L’exécutif veut y croire
Conscient de la nécessité de ne pas se fâcher avec sa majorité, l’exécutif a tenté d’arrondir les angles fin août, Alexis Kohler, le secrétaire général de l’Élysée a tenu à rassurer. « Le CNR ne sera pas un outil de substitution du Parlement », a promis le plus proche collaborateur d’Emmanuel Macron devant les cadres de la majorité, d’après des informations du Parisien.
Même son de cloche de François Bayrou. « Personne n’a jamais dit que le CNR allait faire la loi », a assuré le patron du Modem ce mercredi sur LCI.

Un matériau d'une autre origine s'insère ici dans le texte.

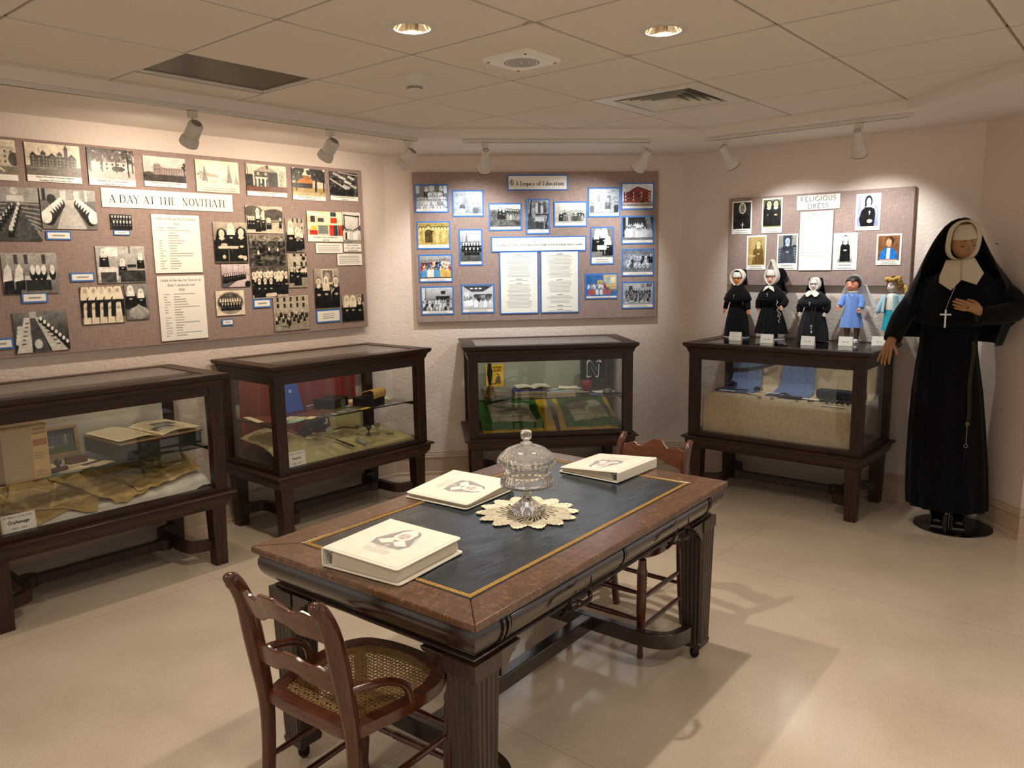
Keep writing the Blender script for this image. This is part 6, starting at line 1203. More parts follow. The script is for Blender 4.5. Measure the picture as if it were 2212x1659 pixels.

De quoi convaincre ? Dans les ministères, on tente en tout cas d’y croire, rappelant que l’abstention record des dernières législatives à 54% au second tour et la hausse des violences contre les élus poussent à tenter de nouveaux formats de débat.
« Personne ne misait un cachou sur le grand débat et ça a permis au pays de sortir de la crise des Gilets jaunes. On ne peut pas dire qu’on a échoué avant même d’avoir essayé », analyse un conseiller de l’exécutif.
Ne pas ajouter de « bazar »
Les premiers pas de la CNR devraient d’ailleurs rassurer la coalition présidentielle en déployant un programme assez classique. « Les informations que nous avons, c’est qu’Emmanuel Macron va expliquer l’esprit qu’il veut impulser, la méthode et un agenda », explique ainsi un cadre du parti.
« On espère qu’il ne va pas lâcher des bombes lors du déjeuner qu’il veut informel et ajouter du bazar à une situation politique très compliquée », soupire cependant un député qui note un changement de climat.
« On était toujours d’accord avec lui lors de la précédente mandature. On lui devait tous notre élection. Là, on s’est battu comme des diables pour revenir à l’Assemblée et on ne veut plus accepter tout et n’importe quoi », remarque-t-il encore.
Certains prédisent au dispositif un destin proche de celui de la Conférence nationale des territoires. Lancée en grande pompe en 2017 pour renouer le lien entre les collectivités et le président, l’instance de dialogue devait se réunir tous les six mois pour bâtir déjà une « nouvelle méthode ». Boycottée par les associations d’élus, elle ne s’était finalement réunie qu’à trois reprises.